Ho realizzato uno dei sogni di ogni appassionato di circo: vedere lo spettacolo del Ringling & Barnum!
Domenica 2 marzo al Barcklay Center di New York. Giusto il tempo di arrivare nella grande Mela, posare i bagagli in albergo e cercare il grande palasport io e la mia ‘complice’ aiutati dalla mappa del sito e da una cartina della città. Di pubblicità davvero poca, appena limitata alla linea metropolitana che passa dalla location, tra stazioni e carrozze. Appena arriviamo, all’esterno nessun richiamo, ma un capannello di una dozzina di animalisti ci conferma che il circo è la!
Mi accorgo che nessuno ha biglietti promozionali in mano anche se il prezzo minimo per adulto sia circa 25 euro. Appena varcato l’ingresso, nonostante manchi il tendone, si respira immediatamente l’aria di circo.
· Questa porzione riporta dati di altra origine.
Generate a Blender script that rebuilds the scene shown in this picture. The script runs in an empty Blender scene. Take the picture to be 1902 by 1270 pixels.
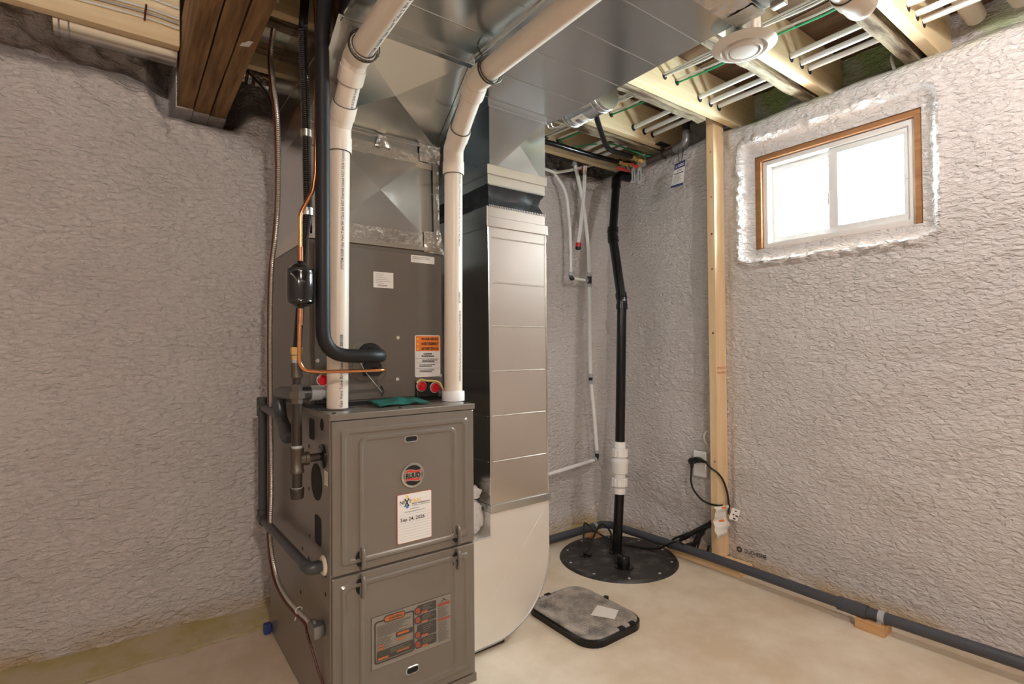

Si apre un corridoio di moquette con un carosello di bancarelle di merchandising a marchio Ringling Bros and Barnum & Bailey e carrettini di hot dog e pop corn.

Un ragazzo gentilmente ci accompagna ai posti, seppur siano numerati.
Mi colpisce immediatamente un impianto luce che copre l’intera area 
del parterre; il forum è davvero grande, ma alcuni settori vanno gremendosi, ogni famiglia ha almeno un gadget luminoso.

A scaldare l’ambiente entra un manipolo di clown, dopo pochi minuti il ringmaster concede la scena ad un elefante cavalcato da una ragazza che impugna una bandiera americana accompagnata dall’inno nazionale. E’ il preludio allo show.

Entra la parata che rende celebre il complesso: elefanti, pony, i vari artisti con un saggio delle loro specialità, il nano Paulo Dos Santos che vola sulla scena spargendo scintille e due mega carri rispettivamente con l’annunciatore e con Alexandre Lacey. Le tre piste sono colme di colori, la megalomania circense è elevata a potenza dalla megalomania dello spirito Usa, il nome della produzione è ‘Legends’. Lo spettacolo è avvincente, a ritmo elevatissimo.

Spiccano gli otto motociclisti Torres contemporaneamente nel globo e la gabbia mista di Lacey, annunciato su maxi schermi. Bravissime le ragazze del Nazionale di Pechino alle evoluzioni ciclistiche e al diabolo di gruppo. L’unica ripresa comica (in tutto lo spettacolo), vede il nano Paulo alternarsi con altri due toni in cascate col bugging jumping da una mongolfiera impazzita. 
Arriva una nuova parata. Mi sfiora l’idea che lo spettacolo sia finito (penso: breve ma intenso!), ma è solo la chiusura della prima parte.
La stanchezza del viaggio mi sfianca e il secondo tempo, senza forzature retoriche, ha i tratti del sogno: le immagini si confondono. 
Ricordo gli animali della fattoria, il canguro, un motociclista che gira a 360 gradi su un cavo con due ragazze sulle spalle,i volanti al trapezio doppio e una lunga parentesi equestre tra jokey e piramidi mai visti tanti in un sola volta. Passerella per un pachiderma camuffato da mammut e per finire un unicorno nero e un cavallo alato bianco, come da locandina.
A chiudere, ovviamente, una nuova ultima parata. Con gli occhi quasi chiusi, con mia moglie fuggiamo dal palasport, rituffandoci nel gelo della notte della City. Un ultimo estenuante viaggio ci attende, quello in metro per il ritorno in albergo. E intanto, nella mia mente 
Johnathan Lee Iverson continua a cantare ‘we are the legends’.